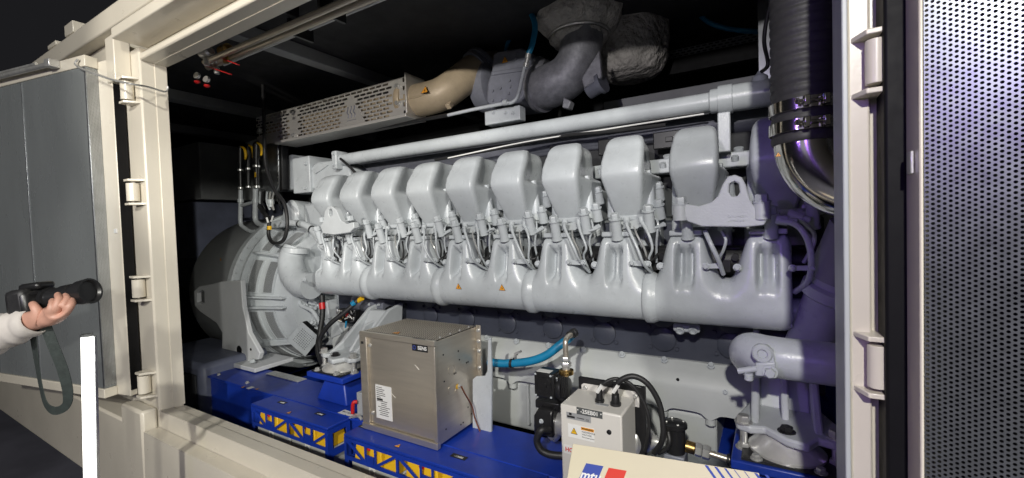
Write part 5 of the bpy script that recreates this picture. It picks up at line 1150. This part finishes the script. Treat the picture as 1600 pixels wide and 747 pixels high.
# forearm with hand: one continuous skinned mesh
def skin_body(name, chains, m, parent, sub=2):
    vs, es, rs = [], [], []
    idx = {}
    for ch in chains:
        prev = None
        for key, p, r in ch:
            if key not in idx: idx[key] = len(vs); vs.append(tuple(p)); rs.append(r)
            if prev is not None: es.append((idx[prev], idx[key]))
            prev = key
    me = bpy.data.meshes.new(name); me.from_pydata(vs, es, []); o = bpy.data.objects.new(name, me); COL.objects.link(o)
    md = o.modifiers.new('skin', 'SKIN'); md.use_smooth_shade = True
    me.skin_vertices.items() if hasattr(me.skin_vertices, 'items') else None
    if not me.skin_vertices:
        bm = bmesh.new(); bm.from_mesh(me); bm.verts.layers.skin.verify(); bm.to_mesh(me); bm.free()
    for i, r in enumerate(rs):
        sv = me.skin_vertices[0].data[i]; sv.radius = (r, r); sv.use_root = (i == 0)
    s2 = o.modifiers.new('s', 'SUBSURF'); s2.levels = s2.render_levels = sub
    dg = bpy.context.evaluated_depsgraph_get(); dg.update()
    me2 = bpy.data.meshes.new_from_object(o.evaluated_get(dg)); bpy.data.objects.remove(o)
    me2.materials.clear(); me2.materials.append(MATS[m]); me2.polygons.foreach_set('use_smooth', [True] * len(me2.polygons))
    o = bpy.data.objects.new(name, me2); COL.objects.link(o); place(o, parent, Matrix()); return o
PE = thing('person', 'forearm in a pale sleeve reaching in from the left, hand gripping a camera', 'person', G(-60, 540, DH))
g = lambda a, b, y=0: G(a, b, DH + y)
wr = g(62, 498, -.035)
ch = [[('elbow', g(-70, 545, -.03), .045), ('fore', g(-10, 520, -.032), .036), ('wrist', wr, .026), ('palm', g(80, 494, -.038), .030), ('palm2', g(92, 488, -.040), .026)],
      [('palm2', 0, 0), ('f1a', g(100, 478, -.050), .0105), ('f1b', g(106, 468, -.040), .0095), ('f1c', g(102, 460, -.018), .008)],
      [('palm2', 0, 0), ('f2a', g(106, 484, -.050), .0105), ('f2b', g(113, 474, -.042), .0095), ('f2c', g(111, 464, -.018), .008)],
      [('palm', 0, 0), ('f3a', g(90, 478, -.056), .0105), ('f3b', g(93, 467, -.048), .0095), ('f3c', g(90, 459, -.022), .008)],
      [('palm', 0, 0), ('f4a', g(80, 484, -.062), .010), ('f4b', g(82, 475, -.058), .009), ('f4c', g(82, 468, -.04), .0075)],
      [('wrist', 0, 0), ('t1', g(60, 488, -.055), .012), ('t2', g(55, 480, -.056), .0105), ('t3', g(50, 473, -.046), .009)]]
skin_body('hand_and_forearm', ch, 'skin', PE)
r2 = random.Random(2); rings = []
for i in range(26):
    t = i / 25; p = g(-80, 549, -.03) * (1 - t) + g(57, 500, -.035) * t
    d = (g(57, 500, -.035) - g(-80, 549, -.03)).normalized(); u = d.cross(fw).normalized(); v = d.cross(u)
    r = .058 * (1 - t) + .036 * t + .003 * math.sin(i * 1.7)
    rings.append([p + (u * math.cos(a) + v * math.sin(a)) * r * (1 + .05 * math.sin(3 * a + i * .9)) for a in [2 * math.pi * j / 24 for j in range(24)]])
MB().loft(rings, cap=False).build('sleeve', 'sleeve', PE, solid=.003, ang=80)
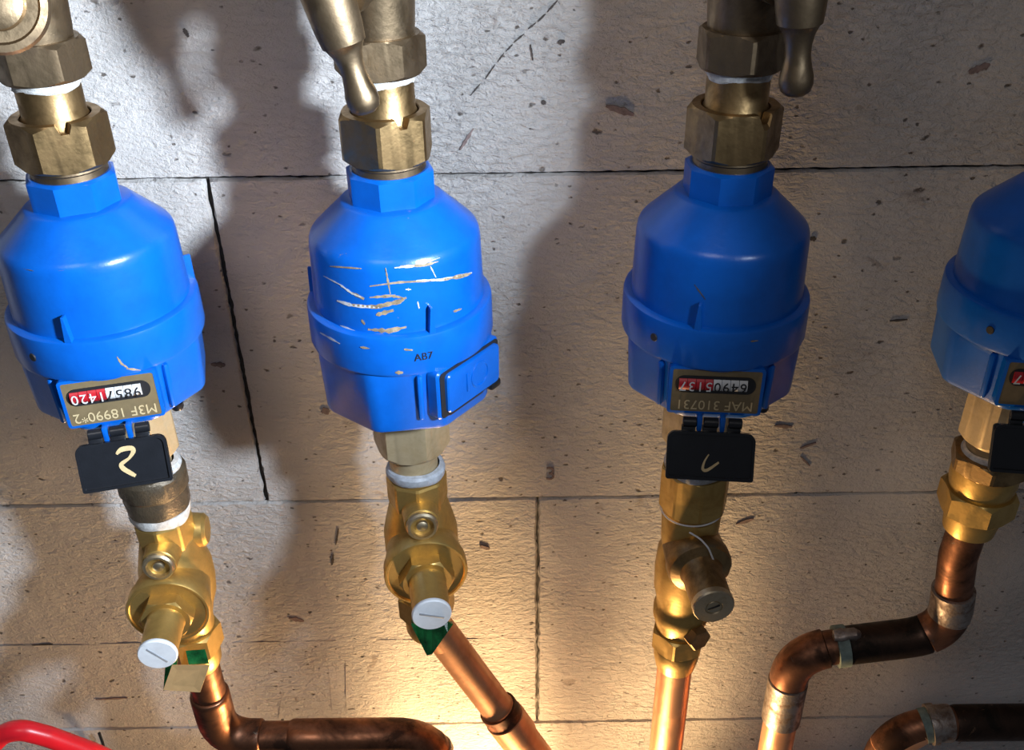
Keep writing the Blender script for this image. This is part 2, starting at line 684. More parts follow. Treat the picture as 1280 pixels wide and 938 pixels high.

--

- **SHORT PROBLEM**: All of the material above needs to be restated exactly, with no pictures.

- **ANSWER FOR THIS EXERCISE**:
Write part 5 of the bpy script that recreates this picture. It picks up at line 1150. This part finishes the script. Treat the picture as 1600 pixels wide and 747 pixels high.
# forearm with hand: one continuous skinned mesh
def skin_body(name, chains, m, parent, sub=2):
    vs, es, rs = [], [], []
    idx = {}
    for ch in chains:
        prev = None
        for key, p, r in ch:
            if key not in idx: idx[key] = len(vs); vs.append(tuple(p)); rs.append(r)
            if prev is not None: es.append((idx[prev], idx[key]))
            prev = key
    me = bpy.data.meshes.new(name); me.from_pydata(vs, es, []); o = bpy.data.objects.new(name, me); COL.objects.link(o)
    md = o.modifiers.new('skin', 'SKIN'); md.use_smooth_shade = True
    me.skin_vertices.items() if hasattr(me.skin_vertices, 'items') else None
    if not me.skin_vertices:
        bm = bmesh.new(); bm.from_mesh(me); bm.verts.layers.skin.verify(); bm.to_mesh(me); bm.free()
    for i, r in enumerate(rs):
        sv = me.skin_vertices[0].data[i]; sv.radius = (r, r); sv.use_root = (i == 0)
    s2 = o.modifiers.new('s', 'SUBSURF'); s2.levels = s2.render_levels = sub
    dg = bpy.context.evaluated_depsgraph_get(); dg.update()
    me2 = bpy.data.meshes.new_from_object(o.evaluated_get(dg)); bpy.data.objects.remove(o)
    me2.materials.clear(); me2.materials.append(MATS[m]); me2.polygons.foreach_set('use_smooth', [True] * len(me2.polygons))
    o = bpy.data.objects.new(name, me2); COL.objects.link(o); place(o, parent, Matrix()); return o
PE = thing('person', 'forearm in a pale sleeve reaching in from the left, hand gripping a camera', 'person', G(-60, 540, DH))
g = lambda a, b, y=0: G(a, b, DH + y)
wr = g(62, 498, -.035)
ch = [[('elbow', g(-70, 545, -.03), .045), ('fore', g(-10, 520, -.032), .036), ('wrist', wr, .026), ('palm', g(80, 494, -.038), .030), ('palm2', g(92, 488, -.040), .026)],
      [('palm2', 0, 0), ('f1a', g(100, 478, -.050), .0105), ('f1b', g(106, 468, -.040), .0095), ('f1c', g(102, 460, -.018), .008)],
      [('palm2', 0, 0), ('f2a', g(106, 484, -.050), .0105), ('f2b', g(113, 474, -.042), .0095), ('f2c', g(111, 464, -.018), .008)],
      [('palm', 0, 0), ('f3a', g(90, 478, -.056), .0105), ('f3b', g(93, 467, -.048), .0095), ('f3c', g(90, 459, -.022), .008)],
      [('palm', 0, 0), ('f4a', g(80, 484, -.062), .010), ('f4b', g(82, 475, -.058), .009), ('f4c', g(82, 468, -.04), .0075)],
      [('wrist', 0, 0), ('t1', g(60, 488, -.055), .012), ('t2', g(55, 480, -.056), .0105), ('t3', g(50, 473, -.046), .009)]]
skin_body('hand_and_forearm', ch, 'skin', PE)
r2 = random.Random(2); rings = []
for i in range(26):
    t = i / 25; p = g(-80, 549, -.03) * (1 - t) + g(57, 500, -.035) * t
    d = (g(57, 500, -.035) - g(-80, 549, -.03)).normalized(); u = d.cross(fw).normalized(); v = d.cross(u)
    r = .058 * (1 - t) + .036 * t + .003 * math.sin(i * 1.7)
    rings.append([p + (u * math.cos(a) + v * math.sin(a)) * r * (1 + .05 * math.sin(3 * a + i * .9)) for a in [2 * math.pi * j / 24 for j in range(24)]])
MB().loft(rings, cap=False).build('sleeve', 'sleeve', PE, solid=.003, ang=80)
Keep writing the Blender script for this image. This is part 2, starting at line 684. More parts follow. Treat the picture as 1280 pixels wide and 938 pixels high.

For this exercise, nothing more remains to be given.